Nel 1994 assecondando una richiesta dell’attrice, la fotografa la segue anche in Brasile durante il festival del cinema di Rio. Il loro primo viaggio trasforma simpatia e complicità in profonda sintonia e Isabelle Huppert nel soggetto ideale e ricorrente della fotografa e delle sue dichiarazioni: "Ogni serie mostra un volto diverso dell'attrice, lei si trasforma. Lei è un'altra, ci sfugge, misteriosa e quotidiana, questa è la sua magia". Una magnifica ossessione per la fotografa, appagata da una lunga frequentazione e collaborazione, affidata alle pagine di questa nuova pubblicazione e la selezione di fotografie inedite, esposte e in vendita nella galleria parigina.
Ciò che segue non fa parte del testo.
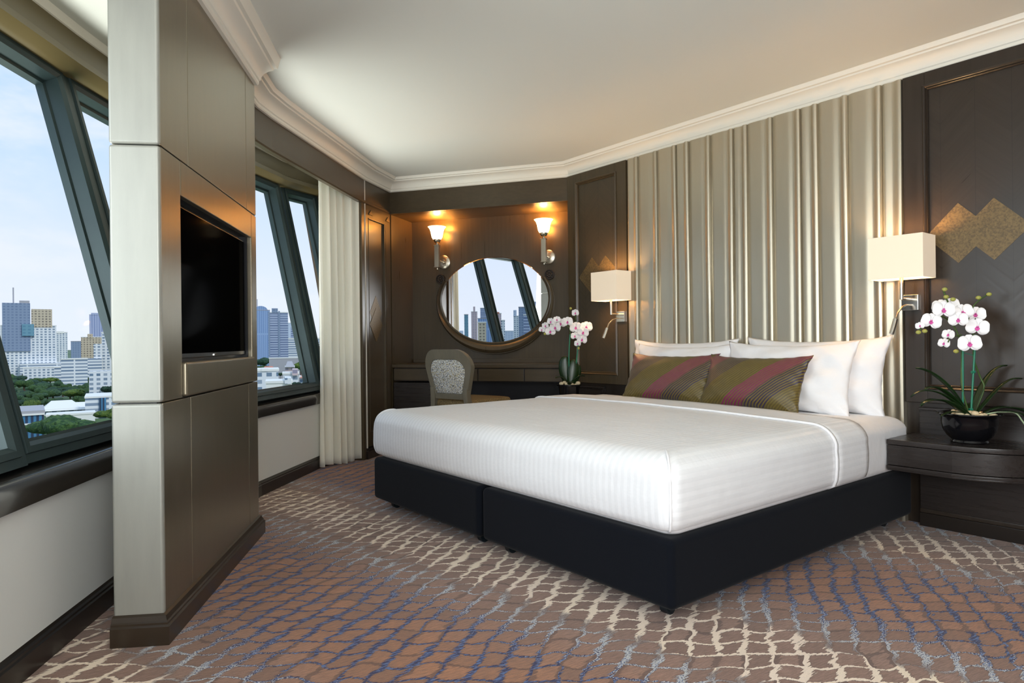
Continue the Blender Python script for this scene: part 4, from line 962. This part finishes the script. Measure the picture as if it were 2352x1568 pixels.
def tree(px,y,wpx,d,sp,shape,label,group=None,hz=792,force=False):
    c_=far(px,d); r_=wpx/1530*d/2
    if group and not force and not free(c_.x,c_.y,r_*.8,.72): return False
    FOOT.append((c_.x,c_.y,r_*.8)); zc=HC+(hz-y)/1530*d; zc=max(zc,GZ+r_*.8); hgt=zc-GZ
    e=empty('tree',(c_.x,c_.y,GZ),rn.uniform(0,6),label,'tree',group)
    o=bpy.data.objects.new('crown',CM[sp][shape]); COL.objects.link(o); o.parent=e; o.location=(0,0,hgt); o.scale=(r_,r_,r_)
    o=bpy.data.objects.new('trunk',TRK_ME); COL.objects.link(o); o.parent=e; o.location=(0,0,hgt); o.scale=(r_*1.5,r_*1.5,hgt)
    return True
tree(125,975,165,205,0,2,'broad dark umbrella shaped rain tree above the left sill')
tree(262,948,90,215,2,2,'bright green rain tree crown beside the partition edge')
tree(70,925,44,300,2,1,'bright lime tree on the dark glass building')
tree(168,905,60,480,2,2,'fresh green spreading tree behind the villa')
tree(250,893,40,470,3,1,'dark palm like clump below the balcony tower')
nt_=0
for k in range(1500):
    if nt_>=110: break
    px=rn.uniform(18,262); y=rn.uniform(862,930); d=40.9*1530/(y-792)*rn.uniform(.93,1.0)
    if px>225 and y<890: continue
    sp_=rn.choice((0,1,1,3,3,2) if k%9==0 else (0,1,3)); nt_+=tree(px,y-6,rn.uniform(18,40),d,sp_,rn.choice((0,1,2)),('dark green','bluish green','bright green','deep green')[sp_]+' leafy park tree between the towers and the villa','park trees in the near window')
nt_=0
for k in range(900):
    if nt_>=55: break
    px=rn.uniform(585,745); y=rn.uniform(832,892); d=40.9*1530/(y-790)*rn.uniform(.95,1.03)
    nt_+=tree(px,y-4,rn.uniform(10,20),d,rn.choice((0,1,3)),rn.choice((0,1)),'leafy tree among the low houses in the far window','trees among the houses in the far window')
for px,y,w_,d in ((605,833,42,760),(640,838,36,660),(690,843,42,600),(715,838,32,650),(600,848,26,560),(643,862,15,350),(703,852,36,480),(672,852,22,500),(681,886,26,300),(706,884,30,300),(727,882,26,310),(643,886,13,282),(655,834,26,700)):
    tree(px,y,w_,d,(px*7)%4,1 if px%2 else 0,'leafy tree among the low houses in the far window','trees among the houses in the far window',force=True)
bpy.context.view_layer.update()
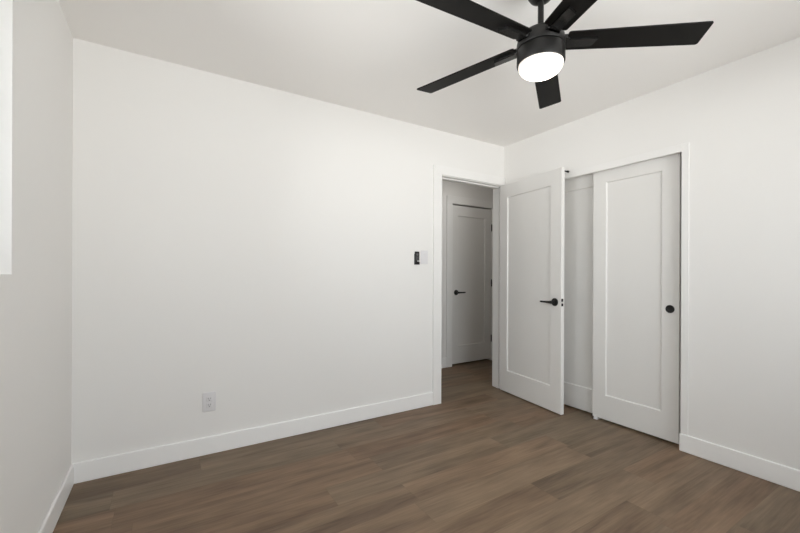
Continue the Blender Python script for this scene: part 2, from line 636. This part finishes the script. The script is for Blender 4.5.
def hinge(door, x, y, z, material, n=3):
    m = MB()
    for i in range(n):
        zz = z - 0.045 + i * 0.09 / n
        m.lathe([(0, 0.0005), (0.0062, 0.0005), (0.0062, 0.09 / n - 0.0005), (0, 0.09 / n - 0.0005)], 16, Matrix.Translation((x, y, zz)))
    m.lathe([(0, 0), (0.003, 0), (0.004, 0.003), (0, 0.005)], 12, Matrix.Translation((x, y, z + 0.045)))
    return m.build('hinge', material, door, smooth=35)


# --- entry door, hinged on the right jamb and opened into the room
ANG = math.radians(7.0)
pin = Vector((3.318, 2.705, 0.0))
# local frame: x from hinge to free edge, y from the closet-side face (0.006) to the visible face (0.041)
DW, DH, DT = 0.762, 2.023, 0.035
dslab = panel_slab(DW, DH, DT, 0.103, 0.115, 0.205, 0.125)
e1 = dslab.build('door_1', M_DOOR)
ex = Vector((-math.sin(ANG), -math.cos(ANG), 0))
ny = Vector((-math.cos(ANG), math.sin(ANG), 0))           # towards the visible face
# local +y must equal the visible side, x = ex: right handed needs z = x cross y
zz = ex.cross(ny)
e1.matrix_world = Matrix(((-ny.x * 0 + ex.x, ny.x, 0, 0), (ex.y, ny.y, 0, 0), (0, 0, zz.z, 0), (0, 0, 0, 1))) if zz.z > 0 else Matrix.Identity(4)
if zz.z < 0:
    # use the closet side as +y instead
    cy = -ny
    org = pin + ex * 0.004 + ny * 0.041 + Vector((0, 0, 0.012))
    e1.matrix_world = Matrix(((ex.x, cy.x, 0, org.x), (ex.y, cy.y, 0, org.y), (0, 0, 1, org.z), (0, 0, 0, 1)))
    FACE, OUT = 0.0, -1
else:
    org = pin + ex * 0.004 + ny * 0.006 + Vector((0, 0, 0.012))
    mw = e1.matrix_world.copy()
    mw.translation = org
    e1.matrix_world = mw
    FACE, OUT = DT, 1
BACK = DT - FACE
struct(e1, 'open white one panel entry door with a black lever, standing before the closet', 'door')
HZ = 0.916
lever_handle(e1, DW - 0.064, FACE, HZ, OUT, -1)
lever_handle(e1, DW - 0.064, BACK, HZ, -OUT, -1)
LY = DT / 2 + OUT * 0.005
lp = MB()
lp.box(DW - 0.0005, DW + 0.0012, LY - 0.011, LY + 0.011, HZ + 0.007, HZ + 0.031, bevel=0.0004, seg=1)
lp.box(DW - 0.0005, DW + 0.0012, LY - 0.011, LY + 0.011, HZ - 0.031, HZ - 0.007, bevel=0.0004, seg=1)
lp = lp.build('latch_plate', M_BLACK, e1)
box(DW, DW + 0.009, LY - 0.006, LY + 0.006, HZ - 0.007, HZ + 0.007, bevel=0.002).build('latch_bolt', M_HINGE, lp)
for z in (0.24, 1.01, 1.79):
    hinge(e1, -0.006, BACK - OUT * 0.006, z, M_HINGE)
# small black bumper on the closet side, near the top free corner
bm_ = MB()
bm_.lathe([(0, 0), (0.010, 0), (0.010, 0.004), (0.006, 0.006), (0.006, 0.040), (0.009, 0.041), (0.009, 0.054), (0, 0.055)], 20,
          Matrix.Translation((DW - 0.012, BACK, 1.998)) @ Matrix.Rotation(OUT * math.pi / 2, 4, 'X'))
bm_.build('bumper', M_BLACK, e1, smooth=35)


def wall_door(name, label, w, h, org, rz, st):
    d = panel_slab(w, h, 0.035, *st).build(name, M_DOOR)
    d.location = org
    d.rotation_euler = (0, 0, rz)
    return struct(d, label, 'door')


# --- sliding closet doors: local x runs toward the camera side (-Y), face looks to -X
CW = 0.608
rzc = -math.pi / 2           # local x -> -Y, local y -> +X
d2 = wall_door('door_2', 'front sliding closet door with a round black finger pull', CW, 1.985, (3.383, 1.800, 0.016), rzc, (0.103, 0.107, 0.188, 0.114))
d3 = wall_door('door_3', 'rear sliding closet door half hidden behind the open entry door', CW, 1.985, (3.428, 2.312, 0.016), rzc, (0.103, 0.105, 0.190, 0.114))
for d, xp in ((d2, CW - 0.055), (d3, 0.052)):
    m = MB()
    mt = Matrix.Translation((xp, 0, 0.907)) @ Matrix.Rotation(math.pi / 2, 4, 'X')
    m.lathe([(0, -0.001), (0.0275, -0.001), (0.0275, 0.0025), (0.0255, 0.0035), (0.0225, 0.0035), (0.0205, 0.0015), (0.019, 0.0008), (0, 0.0008)], 40, mt)
    m.build('finger_pull', M_BLACK, d, smooth=30)
# white guide on the floor that keeps the sliding doors in line
g = MB()
g.box(3.366, 3.470, 1.752, 1.782, 0.0, 0.005, bevel=0.001)
g.box(3.369, 3.379, 1.752, 1.782, 0.004, 0.022, bevel=0.002)
g.box(3.4205, 3.4255, 1.752, 1.782, 0.004, 0.022, bevel=0.001)
tag(g.build('floor_guide', M_PLASTIC), 'small white floor guide below the left corner of the front closet door', 'door guide')

# --- hall door (face looks to -Y)
HW = HD_X1 - HD_X0
d4 = wall_door('door_4', 'shaded closed one panel door across the hall with a black lever', HW, 2.000, (HD_X0, Y_H + 0.001, 0.026), 0.0, (0.090, 0.112, 0.222, 0.128))
lever_handle(d4, 0.064, 0.0, 0.900, -1, 1)
for z in (0.272, 1.014, 1.756):
    hinge(d4, HW - 0.001, -0.0075, z, M_BLACK)

# ------------------------------------------------------------------ small wall fittings
# outlet
o = empty('wall_outlet', (0.676, Y_B, 0.334))
tag(o, 'white duplex power outlet low on the long white wall', 'outlet')
box(-0.038, 0.038, -0.006, 0, -0.061, 0.061, bevel=0.003, seg=3).build('cover_plate', M_PLASTIC, o, smooth=40)
for zc in (0.0195, -0.0195):
    s = box(-0.017, 0.017, -0.0085, -0.004, zc - 0.0145, zc + 0.0145, bevel=0.0022).build('socket', M_PLASTIC, o)
    for x0, x1, hh in ((-0.0075, -0.0052, 0.0045), (0.0052, 0.0075, 0.0038)):
        box(x0, x1, -0.0091, -0.0080, zc + 0.003 - hh, zc + 0.003 + hh).build('slot', M_SLOT, s)
    MB().lathe([(0, 0), (0.0028, 0), (0.0028, 0.001), (0, 0.001)], 14,
               Matrix.Translation((0, -0.0081, zc - 0.0085)) @ RX90).build('slot', M_SLOT, s)
MB().lathe([(0, 0), (0.003, 0), (0.0022, 0.0012), (0, 0.0014)], 14, Matrix.Translation((0, -0.006, 0)) @ RX90).build('screw', M_PLASTIC, o)

# light switch
o = empty('light_switch', (2.353, Y_B, 1.302))
tag(o, 'white rocker light switch beside the doorway casing, right of the black remote', 'switch')
box(-0.037, 0.037, -0.006, 0, -0.059, 0.059, bevel=0.003, seg=3).build('cover_plate', M_PLASTIC, o, smooth=40)
box(-0.0165, 0.0165, -0.0075, -0.004, -0.0335, 0.0335, bevel=0.001).build('rocker_frame', M_PLASTIC, o)
MB().loft([[(-0.0145, -0.0055, -0.031), (0.0145, -0.0055, -0.031), (0.0145, -0.0095, -0.031), (-0.0145, -0.0095, -0.031)],
           [(-0.0145, -0.0055, 0.0), (0.0145, -0.0055, 0.0), (0.0145, -0.0078, 0.0), (-0.0145, -0.0078, 0.0)],
           [(-0.0145, -0.0055, 0.031), (0.0145, -0.0055, 0.031), (0.0145, -0.0115, 0.031), (-0.0145, -0.0115, 0.031)]]).build('rocker', M_PLASTIC, o)

# fan remote in its wall cradle
o = empty('remote_control', (2.2725, Y_B, 1.2935))
tag(o, 'small black fan remote in a wall cradle left of the switch', 'remote')
cr = MB()
cr.box(-0.0235, 0.0235, -0.003, 0, -0.056, 0.035, bevel=0.0012)
cr.box(-0.0235, 0.0235, -0.016, -0.002, -0.056, -0.052, bevel=0.0012)
cr.box(-0.0235, -0.0222, -0.016, -0.002, -0.056, -0.034, bevel=0.0008)
cr.box(0.0222, 0.0235, -0.016, -0.002, -0.056, -0.034, bevel=0.0008)
cr.build('cradle', M_BLACK, o)
bd = box(-0.0225, 0.0225, -0.0145, -0.003, -0.0515, 0.056, bevel=0.004, seg=3).build('body', M_BLACK, o, smooth=40)
MB().lathe([(0, 0), (0.0115, 0), (0.011, 0.002), (0, 0.0022)], 24, Matrix.Translation((0, -0.0145, 0.030)) @ RX90).build('button', M_GREY, bd, smooth=40)
for zc in (0.008, -0.008):
    for xc in (-0.011, 0.0, 0.011):
        box(xc - 0.004, xc + 0.004, -0.0158, -0.0140, zc - 0.0045, zc + 0.0045, bevel=0.0008).build('button', M_GREY, bd)
box(0.000, 0.019, -0.0152, -0.0143, -0.028, -0.0225).build('legend', M_LEGEND, bd)

# ------------------------------------------------------------------ ceiling fan
FX, FY = 1.824, 1.092
fan = empty('ceiling_fan', (FX, FY, H))
tag(fan, 'matte black five blade ceiling fan with a lit round light', 'ceiling fan')


def fz(z):
    return z - H


cp = [(0, fz(2.345)), (0.018, fz(2.345)), (0.030, fz(2.348)), (0.044, fz(2.357)), (0.054, fz(2.372)), (0.061, fz(2.395)), (0.066, fz(2.440)), (0, fz(2.440))]
MB().lathe(cp, 56).build('canopy', M_BLACK, fan, smooth=40)
MB().lathe([(0, fz(2.19)), (0.0125, fz(2.19)), (0.0125, fz(2.350)), (0, fz(2.350))], 28).build('downrod', M_BLACK, fan, smooth=40)
hp = [(0, fz(2.139)), (0.092, fz(2.139)), (0.0985, fz(2.141)), (0.100, fz(2.146)), (0.100, fz(2.166)), (0.097, fz(2.183)), (0.088, fz(2.199)),
      (0.073, fz(2.209)), (0.048, fz(2.214)), (0.026, fz(2.216)), (0.024, fz(2.228)), (0.019, fz(2.232)), (0, fz(2.232))]
mh = MB().lathe(hp, 72).build('motor_housing', M_BLACK, fan, smooth=40)
lc = [(0, fz(2.074)), (0.094, fz(2.074)), (0.0955, fz(2.0715)), (0.0985, fz(2.072)), (0.100, fz(2.076)), (0.100, fz(2.131)), (0.0985, fz(2.135)), (0.091, fz(2.136)),
      (0.091, fz(2.140)), (0, fz(2.140))]
MB().lathe(lc, 72).build('light_collar', M_BLACK, fan, smooth=40)
dp = [(0, fz(2.016))] + [(0.093 * math.sin(a), fz(2.068) - 0.052 * math.cos(a)) for a in [math.pi / 2 * i / 10 for i in range(1, 11)]] + [(0.093, fz(2.076)), (0, fz(2.076))]
MB().lathe(dp, 72).build('light_diffuser', M_LAMP, fan, smooth=60)

PH0 = math.radians(-38.613)
PITCH = math.radians(-9.455)
BZ = 2.170


def blade_outline(s0, s1, w0, w1, n=6, r=0.010):
    pts = []

    def arc(cx, cy, a0, a1):
        for i in range(n + 1):
            a = a0 + (a1 - a0) * i / n
            pts.append((cx + r * math.cos(a), cy + r * math.sin(a)))
    hp_ = math.pi / 2
    arc(s1 - 0.003 - r, -w1 / 2 + r, -hp_, 0)
    arc(s1 + 0.003 - r, w1 / 2 - r, 0, hp_)
    arc(s0 + r, w0 / 2 - r, hp_, 2 * hp_)
    arc(s0 + r, -w0 / 2 + r, 2 * hp_, 3 * hp_)
    return pts


def make_blade_mesh():
    m = MB()
    out = blade_outline(0.105, 0.66, 0.104, 0.123)
    t, e = 0.006, 0.0012
    c = (0.38, 0)

    def shr(p, q):
        return (p[0] - q * (1 if p[0] > 0.4 else -1), p[1] - q * (1 if p[1] > 0 else -1))
    secs = [[(*shr(p, e), -t / 2) for p in out], [(*p, -t / 2 + e) for p in out], [(*p, t / 2 - e) for p in out], [(*shr(p, e), t / 2) for p in out]]
    return m.loft(secs)


def make_arm_mesh():
    """Bracket below the blade: a raised plate and a neck into the motor."""
    m = MB()
    t = 0.006

    def plate(pts, z0, z1):
        m.loft([[(x, y, z0) for x, y in pts], [(x, y, z1) for x, y in pts]])
    # raised plate with a slanted end
    plate([(0.098, -0.024), (0.229, -0.021), (0.215, 0.020), (0.098, 0.022)], -t / 2 - 0.013, -t / 2 - 0.0002)
    m.box(0.082, 0.112, -0.034, 0.028, -0.016, 0.006, bevel=0.003)
    return m


for k in range(5):
    ang = PH0 + k * 2 * math.pi / 5
    if k == 0:
        bl = make_blade_mesh().build('blade', M_BLADE, fan)
        ar = make_arm_mesh().build('blade_arm', M_ARM, bl)
        bl0, ar0 = bl, ar
    else:
        bl = bl0.copy()
        COL.objects.link(bl)
        bl.parent = fan
        ar = ar0.copy()
        COL.objects.link(ar)
        ar.parent = bl
    bl.location = (0, 0, fz(BZ))
    bl.rotation_mode = 'XYZ'
    droop = math.radians((0.7, 0.7, 0.0, 0.0, 0.0)[k])
    bl.rotation_euler = (Matrix.Rotation(ang, 3, 'Z') @ Matrix.Rotation(droop, 3, 'Y') @ Matrix.Rotation(PITCH, 3, 'X')).to_euler()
Le immagini ci mostrano nuovi volti e aspretti di questo mistero chiamato Isabelle Huppert (Parigi, 1953), solo Isa per la fotografa francese di dieci anni più giovane (Parigi nel 1964) che ama accompagnarla ovunque come una buona amica. Forse anche qualcosa di più, visto che lei riesce a scattare fotografie ai momenti privati, di abbandono, intimità, o di stanchezza, in strada e nelle stanze d'albergo, in spiaggia e lunga la passerella di Cannes, in giacca di pelle al bar o in carezzevole vestaglia da casa. Lontana da set e riflettori, dentro la sua realtà.

Una fata in sfarzoso abito rosa in occasione dell'uscita del film La pianiste, Maria Stuarda in abiti d'epoca per Mary Said What She Said (2019), diretta di nuovo da Robert Wilson, dal Théâtre de la Ville di Parigi all'esclusiva italiana alla Pergola di Firenze. Al ritorno da un servizio fotografico di moda, una serie di scatti improvvisi la riprendono anche mentre sale i gradini della metropolitana parigina e si gira un momento a guardare Carole Bellaïche, diventata l’unica testimone d'istanti d'intimità e dei suoi cambiamenti d’immagine, di un ritratto inaspettato e sorprendente, per la stessa Huppert. Ancora enigmatica per tutti.